3) Will I be able to run a second hard drive? I will. 2TB is not nearly enough, and I still have to migrate all my stuff from the other drives (if I can, of course, if one, the other, or both, still work)? I understand drives are relatively low-wattage so I am probably okay on power.
or
4) Do I need to return this mini-tower as unsuitable to my needs?
It would appears, from your discussions, you know more about computers than most of us. Personally, I would take that underpowered new unit back, speak with someone who actually “knows” computers and the go from there. If you need more “horsepower”, buy a tower that will do what you want instead of (pardon the expression, “bastardising” what you already have). Best of luck.......Now I’m off to buy a new computer to replace my wife’s “laptop”. :)
Rome 2 is pretty good. When you first try primitive warfare, it mostly looks like a big group of guys all milling about in one big blob, but after you learn some techniques, you can really make some tactical successes. I think the ballistas and trebuchets are overpowered, tho.
Thanks, but I am a software guy. Not so much a hardware guy.
Wishing you good luck on this. Mini towers are a pain
Memory????
Dont think so
Rule One of "speeding up Windows". Load up on memory, to the limit the machine or your checkbook will accept.
Rule Two of "speeding up Windows". Put the OS on a SSD.
If you've got an older machine with only 8 gigs, do both. You will be pleased with the result.
Laz, why don’t you build your own from scratch? Then you would know exactly what you are getting from the start.
I haven’t bought a pre-built PC since the early 80s... always build my own.
;^)
I didn’t know there was a Pong ping list :(
Ping.
#28 The link for the Computer Wattage Calculator is a great site.
I put in my pc specs and it says I need 797 watts.
My power supply is 850 watts....
Seems like a lot of horsepower for the money. Any issues?
thanks. I found that site hoping I wouldn’t have to buy a new PC. PSUs have a little wiggle room from max wattage.
I have a crap 250w PSU and I didn’t want to buy a new PC. This one is only 8-9 years old or so. Has a Compaq label on it and came with Vista. Went thru 4 upgrades.
And I really didn’t want to add a new PSU.
Most things that use power will have the power usage somewhere in the specs.
I wanted to turn off the integrated graphics and install a graphics card.
I decided to get a PCIe graphics card plus I added a gigabit ethernet low profile PCI and turned off the integrated old controller.

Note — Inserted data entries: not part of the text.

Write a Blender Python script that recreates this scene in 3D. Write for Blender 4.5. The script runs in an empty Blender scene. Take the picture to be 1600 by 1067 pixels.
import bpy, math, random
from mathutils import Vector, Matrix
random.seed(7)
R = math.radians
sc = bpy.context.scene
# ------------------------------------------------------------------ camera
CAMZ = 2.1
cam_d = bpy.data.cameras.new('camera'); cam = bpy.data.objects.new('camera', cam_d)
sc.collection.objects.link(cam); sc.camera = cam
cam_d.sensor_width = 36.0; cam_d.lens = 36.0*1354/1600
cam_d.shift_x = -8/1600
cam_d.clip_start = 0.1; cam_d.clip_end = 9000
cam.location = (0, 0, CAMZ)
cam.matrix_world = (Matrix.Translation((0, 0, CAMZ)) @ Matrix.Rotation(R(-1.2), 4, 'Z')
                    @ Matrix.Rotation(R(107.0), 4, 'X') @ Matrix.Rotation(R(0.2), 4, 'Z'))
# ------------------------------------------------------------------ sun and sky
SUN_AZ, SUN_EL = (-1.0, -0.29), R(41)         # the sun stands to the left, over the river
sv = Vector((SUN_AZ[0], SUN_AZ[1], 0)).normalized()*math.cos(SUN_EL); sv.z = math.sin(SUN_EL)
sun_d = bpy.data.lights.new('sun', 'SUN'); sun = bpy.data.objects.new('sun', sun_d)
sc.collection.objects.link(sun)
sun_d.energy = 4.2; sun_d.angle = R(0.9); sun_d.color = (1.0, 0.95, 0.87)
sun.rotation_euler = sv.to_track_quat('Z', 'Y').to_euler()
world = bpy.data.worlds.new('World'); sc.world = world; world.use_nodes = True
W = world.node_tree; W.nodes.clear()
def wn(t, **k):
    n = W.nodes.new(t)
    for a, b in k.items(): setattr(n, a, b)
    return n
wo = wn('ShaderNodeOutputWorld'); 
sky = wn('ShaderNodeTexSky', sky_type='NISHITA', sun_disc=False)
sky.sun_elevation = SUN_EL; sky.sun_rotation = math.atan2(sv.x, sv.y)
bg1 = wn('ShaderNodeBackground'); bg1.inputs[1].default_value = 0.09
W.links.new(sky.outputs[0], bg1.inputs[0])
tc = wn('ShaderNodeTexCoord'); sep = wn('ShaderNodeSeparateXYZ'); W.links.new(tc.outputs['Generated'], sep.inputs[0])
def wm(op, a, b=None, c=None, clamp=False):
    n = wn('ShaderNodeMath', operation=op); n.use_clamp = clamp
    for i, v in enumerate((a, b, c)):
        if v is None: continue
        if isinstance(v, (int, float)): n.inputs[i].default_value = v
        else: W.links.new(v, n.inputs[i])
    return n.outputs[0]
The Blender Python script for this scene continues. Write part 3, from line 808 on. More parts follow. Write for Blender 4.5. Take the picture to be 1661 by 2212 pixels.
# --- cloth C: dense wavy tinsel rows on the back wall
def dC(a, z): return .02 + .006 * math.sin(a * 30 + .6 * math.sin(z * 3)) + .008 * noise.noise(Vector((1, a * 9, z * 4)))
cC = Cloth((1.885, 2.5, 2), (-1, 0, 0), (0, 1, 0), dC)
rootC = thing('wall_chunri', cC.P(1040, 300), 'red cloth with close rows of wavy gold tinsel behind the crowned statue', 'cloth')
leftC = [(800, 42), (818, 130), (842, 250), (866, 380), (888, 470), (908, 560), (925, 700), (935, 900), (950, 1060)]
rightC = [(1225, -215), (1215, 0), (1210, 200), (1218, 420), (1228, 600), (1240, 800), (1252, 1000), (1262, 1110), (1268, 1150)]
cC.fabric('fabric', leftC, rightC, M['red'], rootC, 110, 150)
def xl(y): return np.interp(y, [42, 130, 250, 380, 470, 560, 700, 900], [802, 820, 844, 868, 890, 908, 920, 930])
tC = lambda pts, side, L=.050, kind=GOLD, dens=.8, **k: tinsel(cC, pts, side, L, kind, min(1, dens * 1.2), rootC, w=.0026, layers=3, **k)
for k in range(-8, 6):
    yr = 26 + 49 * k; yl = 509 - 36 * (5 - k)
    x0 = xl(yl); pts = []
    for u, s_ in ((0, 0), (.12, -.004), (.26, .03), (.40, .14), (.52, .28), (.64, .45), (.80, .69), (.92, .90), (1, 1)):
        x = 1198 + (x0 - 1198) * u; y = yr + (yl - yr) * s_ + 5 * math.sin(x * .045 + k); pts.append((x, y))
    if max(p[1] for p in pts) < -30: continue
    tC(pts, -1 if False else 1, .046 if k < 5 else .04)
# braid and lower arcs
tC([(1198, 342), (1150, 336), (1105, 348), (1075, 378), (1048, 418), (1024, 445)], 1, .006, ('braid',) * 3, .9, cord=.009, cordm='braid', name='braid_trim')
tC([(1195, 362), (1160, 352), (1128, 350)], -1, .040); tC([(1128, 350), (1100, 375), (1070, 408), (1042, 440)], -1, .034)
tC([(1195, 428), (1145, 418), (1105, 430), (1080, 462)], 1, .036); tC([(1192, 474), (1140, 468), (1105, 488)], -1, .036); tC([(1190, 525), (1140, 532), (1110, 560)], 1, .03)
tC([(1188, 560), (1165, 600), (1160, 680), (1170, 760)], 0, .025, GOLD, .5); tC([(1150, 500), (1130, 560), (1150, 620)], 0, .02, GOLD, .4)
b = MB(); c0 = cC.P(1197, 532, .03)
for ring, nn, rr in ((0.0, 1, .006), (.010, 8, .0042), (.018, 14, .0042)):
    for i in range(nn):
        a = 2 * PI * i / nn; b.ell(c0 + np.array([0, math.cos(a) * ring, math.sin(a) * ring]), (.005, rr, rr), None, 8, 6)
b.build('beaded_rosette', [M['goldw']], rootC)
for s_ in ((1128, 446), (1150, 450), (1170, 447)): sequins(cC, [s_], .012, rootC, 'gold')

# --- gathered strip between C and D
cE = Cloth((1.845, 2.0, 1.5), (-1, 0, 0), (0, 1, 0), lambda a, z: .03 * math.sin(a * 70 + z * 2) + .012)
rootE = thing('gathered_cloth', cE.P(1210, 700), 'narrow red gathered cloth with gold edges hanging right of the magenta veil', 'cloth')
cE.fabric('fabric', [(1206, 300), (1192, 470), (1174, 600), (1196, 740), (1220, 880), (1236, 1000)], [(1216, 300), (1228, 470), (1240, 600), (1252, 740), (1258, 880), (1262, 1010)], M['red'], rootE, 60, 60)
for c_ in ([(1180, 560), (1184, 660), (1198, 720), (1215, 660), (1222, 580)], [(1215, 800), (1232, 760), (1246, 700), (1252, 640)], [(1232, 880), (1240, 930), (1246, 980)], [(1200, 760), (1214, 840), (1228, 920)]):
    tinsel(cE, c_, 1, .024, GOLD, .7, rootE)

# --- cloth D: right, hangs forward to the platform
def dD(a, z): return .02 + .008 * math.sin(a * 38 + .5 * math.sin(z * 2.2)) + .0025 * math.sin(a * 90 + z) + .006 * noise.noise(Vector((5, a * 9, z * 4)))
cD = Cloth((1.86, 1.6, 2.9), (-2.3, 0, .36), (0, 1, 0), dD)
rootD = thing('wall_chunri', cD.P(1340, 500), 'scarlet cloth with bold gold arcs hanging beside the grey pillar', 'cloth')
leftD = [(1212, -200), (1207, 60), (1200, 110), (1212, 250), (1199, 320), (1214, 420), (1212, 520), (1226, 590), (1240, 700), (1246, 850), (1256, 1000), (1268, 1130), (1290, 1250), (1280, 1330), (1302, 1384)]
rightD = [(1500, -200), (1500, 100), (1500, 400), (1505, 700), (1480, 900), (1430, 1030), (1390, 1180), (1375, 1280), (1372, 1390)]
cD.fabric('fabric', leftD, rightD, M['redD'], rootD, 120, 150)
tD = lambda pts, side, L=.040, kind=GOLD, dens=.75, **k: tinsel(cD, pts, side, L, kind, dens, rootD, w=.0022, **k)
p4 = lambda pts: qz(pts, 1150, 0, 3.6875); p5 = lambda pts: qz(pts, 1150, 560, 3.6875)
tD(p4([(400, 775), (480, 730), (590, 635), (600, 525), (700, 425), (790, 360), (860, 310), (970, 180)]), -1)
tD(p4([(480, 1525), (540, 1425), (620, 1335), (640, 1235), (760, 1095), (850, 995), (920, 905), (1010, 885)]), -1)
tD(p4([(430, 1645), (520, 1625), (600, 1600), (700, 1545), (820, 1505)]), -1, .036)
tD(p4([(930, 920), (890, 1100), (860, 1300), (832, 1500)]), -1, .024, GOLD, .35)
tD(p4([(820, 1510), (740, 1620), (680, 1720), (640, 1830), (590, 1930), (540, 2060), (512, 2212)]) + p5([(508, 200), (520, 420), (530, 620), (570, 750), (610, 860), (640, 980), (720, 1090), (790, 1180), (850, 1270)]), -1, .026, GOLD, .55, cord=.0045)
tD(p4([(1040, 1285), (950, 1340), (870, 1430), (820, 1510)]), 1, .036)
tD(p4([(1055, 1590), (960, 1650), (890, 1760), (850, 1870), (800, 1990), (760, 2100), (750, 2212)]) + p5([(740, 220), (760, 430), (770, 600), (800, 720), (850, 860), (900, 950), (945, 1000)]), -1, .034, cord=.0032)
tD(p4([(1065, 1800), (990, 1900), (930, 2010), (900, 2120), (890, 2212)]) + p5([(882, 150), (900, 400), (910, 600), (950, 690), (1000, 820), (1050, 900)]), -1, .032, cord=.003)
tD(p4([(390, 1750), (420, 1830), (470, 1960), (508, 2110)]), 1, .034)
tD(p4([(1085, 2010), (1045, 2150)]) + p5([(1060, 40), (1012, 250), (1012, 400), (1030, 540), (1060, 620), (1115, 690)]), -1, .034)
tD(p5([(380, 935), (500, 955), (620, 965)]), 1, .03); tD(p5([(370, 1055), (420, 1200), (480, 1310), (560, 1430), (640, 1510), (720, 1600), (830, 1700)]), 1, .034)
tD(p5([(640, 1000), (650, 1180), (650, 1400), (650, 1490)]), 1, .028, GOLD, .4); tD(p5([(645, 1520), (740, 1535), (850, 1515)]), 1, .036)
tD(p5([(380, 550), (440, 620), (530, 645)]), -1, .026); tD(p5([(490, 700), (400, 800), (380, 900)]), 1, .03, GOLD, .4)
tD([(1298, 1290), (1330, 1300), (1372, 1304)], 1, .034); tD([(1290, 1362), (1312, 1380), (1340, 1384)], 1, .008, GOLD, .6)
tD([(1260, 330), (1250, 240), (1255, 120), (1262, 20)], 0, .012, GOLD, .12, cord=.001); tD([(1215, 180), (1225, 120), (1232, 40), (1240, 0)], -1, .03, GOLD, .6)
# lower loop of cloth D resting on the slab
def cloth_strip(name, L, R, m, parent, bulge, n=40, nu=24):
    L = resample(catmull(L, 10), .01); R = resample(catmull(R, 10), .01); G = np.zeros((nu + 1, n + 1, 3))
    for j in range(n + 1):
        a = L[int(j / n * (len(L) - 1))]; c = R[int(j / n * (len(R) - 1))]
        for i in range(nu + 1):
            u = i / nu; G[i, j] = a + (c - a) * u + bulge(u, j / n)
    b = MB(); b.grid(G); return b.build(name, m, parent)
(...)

I used that calculator to first see if I could even do it...came up with room to spare.
So far, so good.
Dude, you’re better off putting your own together. You get exactly what you want.
What are you doing with it ? Anonymous Surfin the net ? Gaming ? Mining bitcoins ? Cyberwarfare ( https://www.azcwr.org ) ? Editing ? Writing ??
All different machines Bub ....
The Dell desktop models and Dell monitors we have at work have that 250 watt power supply and I wanted to upgrade the video card as I have to wear my 1+ reading glasses at work, while at home I do not as I have a better Radeon R9 270x video card. It says it needs a minimum of 500 watt power supply.... I use a LG monitor and Gigabyte Z97X-UD5H motherboard.
The upgraded graphic card that Dell recommended for that model at their forum where people asking how to upgrade their models was $30 and made zero difference when I tried it out. I even brought in my old Asus monitor and still no difference so I figure it is the video card/dell motherboard.
Check out this story.
https://freerepublic.com/focus/f-news/3616279/posts
I will only charge you $5,000 which is the Christmas special.
The Chipset on my MB is Nvidia. Who makes my MB ? I don’t know. Too lazy to look.
I picked up a Nvidia GeForce GT 710 with 1 gb and no fan.
The recommendation for this card was for 300 watt PSU for a 2gb config that pulls 19 watts with a TDP max of 25w. (Though I think it’s more than that)
I pulled a useless PCI modem and was able to keep the total watts on my PC @ 196 ish
Near as I can figure, your home card is way better and there’s a reason a 500w PSU is recommended.
https://www.anandtech.com/show/7503/the-amd-radeon-r9-270x-270-review-feat-asus-his/16
not sure why a MB should care about which graphics card you use as long as you have the proper slot(Graphics Card Interface) and PSU to handle it. So i’m guessing it’s the graphics card.
this site allows you to do a build, so start with the Dell MB then go from there. Takes a bit to get used to. Once it (or you) find the MB, you can click “Compatible GPUs” and will bring a list of a graphics carsd that can be used with the MB.
good luck.
Speccy - tells you the specs of your pc.
http://www.piriform.com/speccy
Belarc Advisor - tells you more
https://www.belarc.com/products_belarc_advisor
hey...thanx. Downloading ‘em now.
Merry Christmas
Love Speccy
Gamers need to install the Riva Statistics Tuner and MSI Afterburner
Run them concurrently and pick which stats you want to see displayed in the top let corner of the monitor.
CPU and GPU and RAM utilisation, temperature, fan speed, frame rate, all in real time.